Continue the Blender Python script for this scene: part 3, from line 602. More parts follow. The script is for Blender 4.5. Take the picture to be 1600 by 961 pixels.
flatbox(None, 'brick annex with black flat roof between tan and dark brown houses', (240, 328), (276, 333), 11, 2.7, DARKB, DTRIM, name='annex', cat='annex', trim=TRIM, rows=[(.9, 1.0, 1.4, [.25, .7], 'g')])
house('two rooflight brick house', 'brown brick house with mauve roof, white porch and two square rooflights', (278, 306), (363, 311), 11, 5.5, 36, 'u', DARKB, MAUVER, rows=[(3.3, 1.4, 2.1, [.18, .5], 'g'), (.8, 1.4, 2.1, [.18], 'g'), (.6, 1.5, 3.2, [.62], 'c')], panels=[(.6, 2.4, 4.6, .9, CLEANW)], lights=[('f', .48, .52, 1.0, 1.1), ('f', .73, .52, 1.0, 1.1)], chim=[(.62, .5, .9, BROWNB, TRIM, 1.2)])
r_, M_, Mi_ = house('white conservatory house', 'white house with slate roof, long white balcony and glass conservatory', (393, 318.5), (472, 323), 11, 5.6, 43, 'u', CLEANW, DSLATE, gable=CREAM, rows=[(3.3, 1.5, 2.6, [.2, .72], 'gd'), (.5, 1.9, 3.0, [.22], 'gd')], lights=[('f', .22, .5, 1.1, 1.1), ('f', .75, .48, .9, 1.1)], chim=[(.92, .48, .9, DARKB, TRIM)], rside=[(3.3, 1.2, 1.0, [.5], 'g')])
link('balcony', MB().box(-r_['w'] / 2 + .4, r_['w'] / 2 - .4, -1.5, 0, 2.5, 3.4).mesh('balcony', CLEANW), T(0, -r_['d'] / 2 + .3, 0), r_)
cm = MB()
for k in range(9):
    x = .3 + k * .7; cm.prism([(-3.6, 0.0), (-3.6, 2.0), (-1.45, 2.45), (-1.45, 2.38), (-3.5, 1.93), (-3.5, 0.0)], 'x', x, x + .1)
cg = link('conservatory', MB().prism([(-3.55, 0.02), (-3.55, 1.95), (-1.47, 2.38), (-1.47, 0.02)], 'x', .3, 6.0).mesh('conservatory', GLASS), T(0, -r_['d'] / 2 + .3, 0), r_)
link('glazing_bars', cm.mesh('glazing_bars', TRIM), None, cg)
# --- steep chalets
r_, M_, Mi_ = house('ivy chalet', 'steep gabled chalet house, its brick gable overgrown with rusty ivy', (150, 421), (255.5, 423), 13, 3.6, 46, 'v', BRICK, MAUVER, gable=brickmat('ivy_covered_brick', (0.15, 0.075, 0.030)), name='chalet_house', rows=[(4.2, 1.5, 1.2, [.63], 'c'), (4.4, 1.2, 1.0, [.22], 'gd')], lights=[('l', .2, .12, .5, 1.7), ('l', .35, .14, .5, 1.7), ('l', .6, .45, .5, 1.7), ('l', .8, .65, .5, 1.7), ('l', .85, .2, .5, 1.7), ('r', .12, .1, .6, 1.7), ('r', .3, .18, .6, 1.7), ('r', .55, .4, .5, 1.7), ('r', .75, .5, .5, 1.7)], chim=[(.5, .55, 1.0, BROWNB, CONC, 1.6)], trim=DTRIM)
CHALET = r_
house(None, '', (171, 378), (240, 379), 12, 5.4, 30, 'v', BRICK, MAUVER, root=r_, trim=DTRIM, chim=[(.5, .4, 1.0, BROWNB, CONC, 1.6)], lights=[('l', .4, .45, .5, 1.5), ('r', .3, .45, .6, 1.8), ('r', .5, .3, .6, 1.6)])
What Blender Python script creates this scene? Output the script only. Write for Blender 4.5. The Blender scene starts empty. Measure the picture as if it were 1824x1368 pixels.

To do — Retype all of the material, keeping each line exact.

Output of the task —
Continue the Blender Python script for this scene: part 3, from line 602. More parts follow. The script is for Blender 4.5. Take the picture to be 1600 by 961 pixels.
flatbox(None, 'brick annex with black flat roof between tan and dark brown houses', (240, 328), (276, 333), 11, 2.7, DARKB, DTRIM, name='annex', cat='annex', trim=TRIM, rows=[(.9, 1.0, 1.4, [.25, .7], 'g')])
house('two rooflight brick house', 'brown brick house with mauve roof, white porch and two square rooflights', (278, 306), (363, 311), 11, 5.5, 36, 'u', DARKB, MAUVER, rows=[(3.3, 1.4, 2.1, [.18, .5], 'g'), (.8, 1.4, 2.1, [.18], 'g'), (.6, 1.5, 3.2, [.62], 'c')], panels=[(.6, 2.4, 4.6, .9, CLEANW)], lights=[('f', .48, .52, 1.0, 1.1), ('f', .73, .52, 1.0, 1.1)], chim=[(.62, .5, .9, BROWNB, TRIM, 1.2)])
r_, M_, Mi_ = house('white conservatory house', 'white house with slate roof, long white balcony and glass conservatory', (393, 318.5), (472, 323), 11, 5.6, 43, 'u', CLEANW, DSLATE, gable=CREAM, rows=[(3.3, 1.5, 2.6, [.2, .72], 'gd'), (.5, 1.9, 3.0, [.22], 'gd')], lights=[('f', .22, .5, 1.1, 1.1), ('f', .75, .48, .9, 1.1)], chim=[(.92, .48, .9, DARKB, TRIM)], rside=[(3.3, 1.2, 1.0, [.5], 'g')])
link('balcony', MB().box(-r_['w'] / 2 + .4, r_['w'] / 2 - .4, -1.5, 0, 2.5, 3.4).mesh('balcony', CLEANW), T(0, -r_['d'] / 2 + .3, 0), r_)
cm = MB()
for k in range(9):
    x = .3 + k * .7; cm.prism([(-3.6, 0.0), (-3.6, 2.0), (-1.45, 2.45), (-1.45, 2.38), (-3.5, 1.93), (-3.5, 0.0)], 'x', x, x + .1)
cg = link('conservatory', MB().prism([(-3.55, 0.02), (-3.55, 1.95), (-1.47, 2.38), (-1.47, 0.02)], 'x', .3, 6.0).mesh('conservatory', GLASS), T(0, -r_['d'] / 2 + .3, 0), r_)
link('glazing_bars', cm.mesh('glazing_bars', TRIM), None, cg)
# --- steep chalets
r_, M_, Mi_ = house('ivy chalet', 'steep gabled chalet house, its brick gable overgrown with rusty ivy', (150, 421), (255.5, 423), 13, 3.6, 46, 'v', BRICK, MAUVER, gable=brickmat('ivy_covered_brick', (0.15, 0.075, 0.030)), name='chalet_house', rows=[(4.2, 1.5, 1.2, [.63], 'c'), (4.4, 1.2, 1.0, [.22], 'gd')], lights=[('l', .2, .12, .5, 1.7), ('l', .35, .14, .5, 1.7), ('l', .6, .45, .5, 1.7), ('l', .8, .65, .5, 1.7), ('l', .85, .2, .5, 1.7), ('r', .12, .1, .6, 1.7), ('r', .3, .18, .6, 1.7), ('r', .55, .4, .5, 1.7), ('r', .75, .5, .5, 1.7)], chim=[(.5, .55, 1.0, BROWNB, CONC, 1.6)], trim=DTRIM)
CHALET = r_
house(None, '', (171, 378), (240, 379), 12, 5.4, 30, 'v', BRICK, MAUVER, root=r_, trim=DTRIM, chim=[(.5, .4, 1.0, BROWNB, CONC, 1.6)], lights=[('l', .4, .45, .5, 1.5), ('r', .3, .45, .6, 1.8), ('r', .5, .3, .6, 1.6)])
What Blender Python script creates this scene? Output the script only. Write for Blender 4.5. The Blender scene starts empty. Measure the picture as if it were 1824x1368 pixels.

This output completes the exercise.